The first time Jeffrey Katzenberg heard Hans’ love theme for Megamind he said, “It sounds like 1968 on the French Riviera.” It was not a compliment. And it wasn’t wrong. Actually, what Hans realized – and Jeffrey hadn’t – was that the heart of the love story in the movie was right out of A Man and A Woman and La Nouvelle Vague. Rather than point this out, Hans said, “Let me work on it some more.” Over the next two weeks he played revision after revision for Jeffrey, each time making small changes to the arrangement or structure, but keeping the same basic tune. A couple of weeks later, after Jeffrey tore apart the music for a different scene that we’d worked pretty hard on, he said, “Well, at least we have a great love theme!” The rest of us looked at each other. When did that happen!

Hans is acutely aware of the presentational aspect of our business. His capacious control room, rather than being the strictly functional wood and bland fabric of a typical studio, is a lurid red velvet – a 19th century Turkish bordello as Hans describes it. With a wall of rare analog modular synthesizers in the back. At dinner, he serves his guests fine wine, and gives others cleverly appropriate (more so than lavish) gifts. As one of his clients said to me, “Hans makes you feel like a great chef is inviting you into his kitchen.”

Not all of us can afford HZ-level dog and pony shows. But most of us can use what we do have better.

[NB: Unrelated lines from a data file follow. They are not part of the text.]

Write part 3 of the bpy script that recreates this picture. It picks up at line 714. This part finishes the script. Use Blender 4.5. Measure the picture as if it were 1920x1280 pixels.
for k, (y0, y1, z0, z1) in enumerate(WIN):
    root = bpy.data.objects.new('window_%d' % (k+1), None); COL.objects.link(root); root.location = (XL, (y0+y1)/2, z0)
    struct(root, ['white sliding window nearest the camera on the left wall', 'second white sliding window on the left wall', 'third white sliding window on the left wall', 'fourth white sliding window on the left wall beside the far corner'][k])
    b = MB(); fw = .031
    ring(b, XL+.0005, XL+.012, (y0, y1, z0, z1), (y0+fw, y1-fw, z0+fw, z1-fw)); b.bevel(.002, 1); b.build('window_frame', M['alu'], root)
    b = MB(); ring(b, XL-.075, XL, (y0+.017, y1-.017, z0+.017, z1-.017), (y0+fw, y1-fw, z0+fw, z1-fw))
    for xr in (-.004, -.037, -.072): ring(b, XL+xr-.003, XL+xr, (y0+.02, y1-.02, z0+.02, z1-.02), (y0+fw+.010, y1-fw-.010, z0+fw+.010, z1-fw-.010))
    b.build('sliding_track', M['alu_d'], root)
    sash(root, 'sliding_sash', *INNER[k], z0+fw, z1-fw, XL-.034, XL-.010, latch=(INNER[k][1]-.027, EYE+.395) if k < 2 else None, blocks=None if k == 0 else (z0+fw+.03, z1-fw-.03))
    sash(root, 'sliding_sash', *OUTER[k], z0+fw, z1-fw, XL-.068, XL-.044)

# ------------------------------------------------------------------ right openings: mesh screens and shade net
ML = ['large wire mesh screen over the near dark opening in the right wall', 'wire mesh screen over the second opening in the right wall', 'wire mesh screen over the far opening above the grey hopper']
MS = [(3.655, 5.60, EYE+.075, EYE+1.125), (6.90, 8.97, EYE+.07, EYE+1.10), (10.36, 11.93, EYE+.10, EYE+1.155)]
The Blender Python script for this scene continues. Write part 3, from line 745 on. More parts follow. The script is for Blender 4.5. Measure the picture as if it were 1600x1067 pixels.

Hans often gets hired for massive projects. The reason he uses an army of people is that he needs them to keep up with the demands of the directors and the studios. Halfway through Rango, Gore Verbinski suddenly changed direction, threw almost everything out, and we started over. Without a team to carry out the new directions, we’d have been dead.

Look at what happened to Howard Shore on King Kong, Marc Shaiman on Team America, Maurice Jarre on River Wild, Gabriel Yared on Troy, or the great Bernard Herrmann on Torn Curtain. In each case they were fired because the studio or director lost faith that they could shift direction quickly enough once their original approach was rejected. In 150+ films this has never happened to Hans.

BTW, he is also very aware of what the power structure is – who really makes decisions. I was fired – or more accurately not hired after a trial period – from a film because I jumped through hoops for the director who brought me in while not spending enough time figuring out what the producer – the actual power – wanted. Rather than being sympathetic, Hans told me I had failed in a fundamental task: determining who was my boss. He was right, and I haven’t made that mistake again.

So, is Hans my favorite film composer? No. He’s not even Hans’ favorite film composer! (I’m guessing that would be Nina Rota or Ennio Morricone, but you’d have to ask him.) And he can be dismissive, condescending, arrogant, exploitative, and just plain mean. Like me. And, I suspect, you.

But he is exceptionally smart, gifted, accomplished, and hard-working. And here is the hard truth: outside of a few rare exceptions, the people who are successful in the film business are successful because they deserve to be. They have earned it. Yes, they have been lucky. But everybody gets lucky eventually. The question is what do you do when good fortune arrives. If you want to be as successful as the people you admire, you need to be as smart, resourceful, and determined as they are. As Hans is.